De este modo, se presenta a Obama como amenaza insidiosa, disimulada. Como alguien relacionado con quienes conspiran contra el país. Es - afirma McCain- “peligroso” y su persona y objetivos hacen correr riesgos excesivos a EE. UU. Habría, de hecho, dos Obama y no uno como dice Palin, que considera que cuando se le plantea una pregunta “no es insincero ni contrario a la honradez, pero muestra dos facetas: por un lado, criterio y sinceridad; por otro, incapacidad de responder, sencillamente, a una pregunta elemental”.
Añádase a lo anterior el antiintelectualismo, que le reprocha haber estudiado en una universidad de primera fila y hablar bien, tal vez demasiado bien. Numerosos factores recuerdan una forma de racismo con la que no se esperaba uno topar, el antisemitismo. Y así tal es el cuadro que se promueve del personaje, un pie dentro, y un pie fuera - sin vivir, por tanto, nunca plenamente dentro del país-, ocultando un juego evidentemente maléfico, vinculado a las fuerzas del mal y el elemento extranjero: se juzga a Obama según las categorías de la sospecha y la traición, como los judíos en el curso de la historia fueron acusados de amenazar la integridad de la nación, de traicionar (el asunto Dreyfus) y de pactar con fuerzas diabólicas.
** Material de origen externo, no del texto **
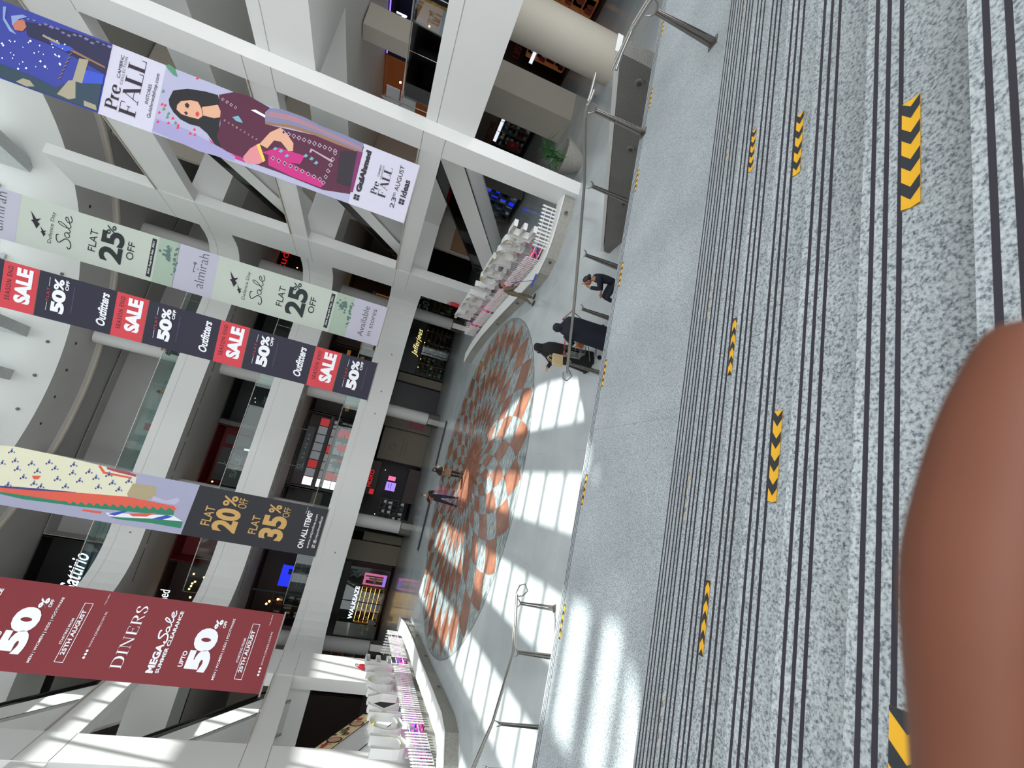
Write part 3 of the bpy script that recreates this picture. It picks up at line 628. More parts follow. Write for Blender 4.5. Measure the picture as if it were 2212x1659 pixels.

Una temática tomada prestada al antisemitismo viene así a reforzar la del racismo antinegros, a su vez velada e indirecta. Una historia que se repite cuando la argumentación apuesta por una amalgama inédita que mezcla un odio racial clásico (un tanto edulcorado) con factores tomados prestados a una óptica que normalmente funciona a propósito de los judíos y, por tanto, de un grupo distinto de los negros. La fuerza de este discurso nauseabundo está en que halaga a un electorado blanco y es susceptible de dividir al electorado negro alentando a los afroamericanos - los “auténticos” ciudadanos negros del país- a desconfiar a su vez del personaje “no suficientemente negro” que sería Obama (como a veces se oye decir, incluso y de forma agresiva, en boca de Jesse Jackson).
Hay que desear que el neorracismo que maneja McCain sea en definitiva la marca de un candidato que pierde fuelle, crecientemente incapaz de conectar con las expectativas del electorado.